DocPoint – Helsinki Documentary Film Festival Purple Sea

Vesi Kuva: Docpoint

Fri, 29.01.2021 -
Sun, 07.02.2021

Online

Film

In 2015, artist Amel Alzakout filmed her journey from Syria to Berlin with a small camera for Khaled Abdulwahed who was already there. When the boat taking Alzakout and 300 other refugees from Turkey to Greece sank on the way across the sea, the camera in Alzakout’s hand kept on filming, accidentally recording the moments of horror.
 
Alzakout and Abdulwahed used the material to make Purple Sea, an unforgettable, experimental piece of cinematic art. It is also documentary film in its most extreme and purest form. Alzakout did not know that the camera tied to her wrist was filming when the boat sank. There is nothing calculated about the images, the camera has merely recorded the surrounding reality. Watching it is like witnessing the camera’s memory of the events. The film manages to show something that is beyond words.
 
Most of the time, the camera is submerged. It is deceptively calm underwater – the sounds are muted, the images abstract. Only legs floating in the water, the orange of the life jackets, and the camera’s brief visits to the surface show flashes of the surrounding chaos.

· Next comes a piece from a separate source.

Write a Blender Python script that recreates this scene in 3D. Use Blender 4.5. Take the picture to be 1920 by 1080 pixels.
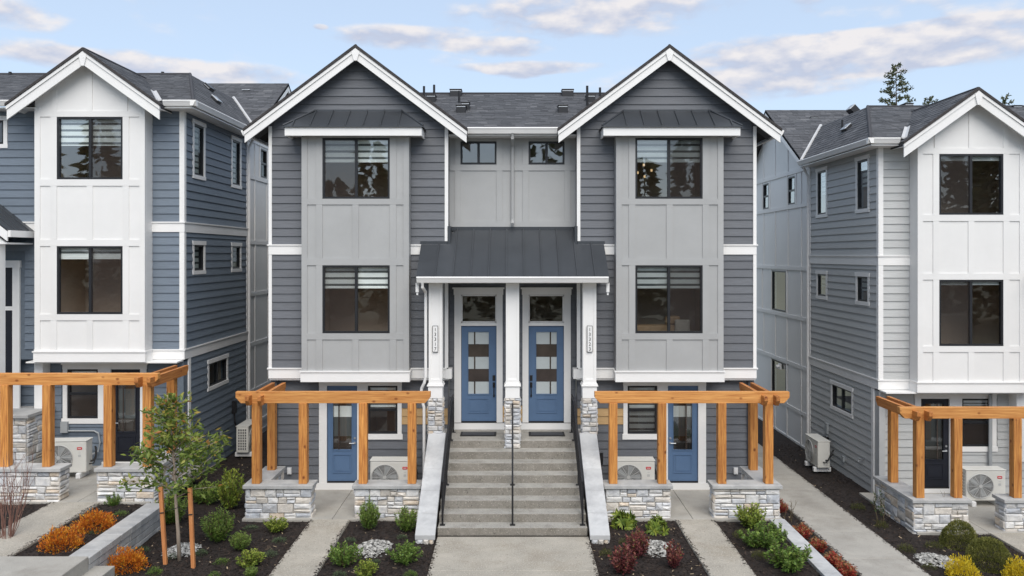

The images are framed by Alzakout’s narration, going through moments in her life, slowly arriving to the film’s present.
 
42 of the passengers of the crowded boat did not make it through the accident. The survivors had to wait for help in their life jackets in the water, for hours. The film takes us to the core of the tragedy, the experience of a moment near death. A point of view that has been made invisible. As an experience, Purple Sea is completely unique, earthshattering, and hypnotic.